La Figure 34 montre clairement, quant à elle, que les prix payés par l’ensemble des grossistes et détaillants locaux sont plus importants que ceux payés par la coopérative, et cela pour chaque catégorie de calibre. Reste à évaluer maintenant si les charges imputables à la vente à ces grossistes et ces détaillants ne viennent pas annuler le bénéfice du prix supérieur.

Notes
298.

Celles-ci ne sont pas présentées en annexe pour des raisons de confidentialité.
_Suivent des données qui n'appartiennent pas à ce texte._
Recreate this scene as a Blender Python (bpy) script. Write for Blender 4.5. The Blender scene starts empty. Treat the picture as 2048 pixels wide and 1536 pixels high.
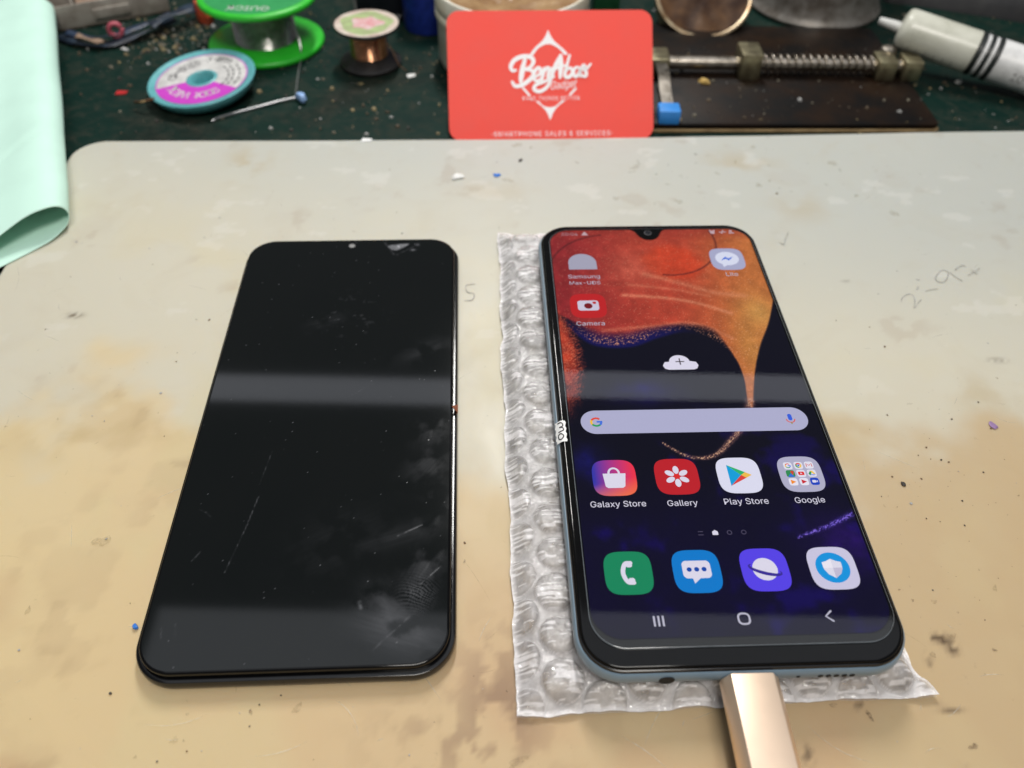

Néanmoins, le tableau de synthèse (Tableau 31) en présente les résultats sur la campagne, par débouché et par calibre.

299.

L’abricot Bergeron étant parmi les variétés les plus tardives, et la Moyenne Vallée du Rhône étant le bassin de production le plus septentrional, l’enjeu est de les commercialiser le plus tard possible, lorsque l’offre nationale diminue et les cours remontent. Le producteur stocke très peu les abricots qu’il vend lui-même, par manque de place dans sa chambre froide. La coopérative est, en revanche, équipée pour stocker et utilise cette possibilité lorsque les cours sont trop bas.

300.

Compte-Rendu de l’Assemblée Générale 2008, source personnelle. Nous ne donnerons pas davantage de précision pour préserver la confidentialité des opérateurs concernés par cette analyse économique.

301.

Le principe organisateur consiste à externaliser la gestion de la variabilité de la qualité auprès des producteurs, par exemple en les laissant vendre eux-mêmes les fruits de petits calibres ou trop mûrs. De ce fait, l’OP vise à obtenir un seul type de qualité des fruits : une « bonne » qualité standard (souvent appelée « standard plus » par les professionnels) définie par les normes des GMS et de l’export. Ce choix stratégique conduit l’OP à avoir des exigences importantes envers les producteurs.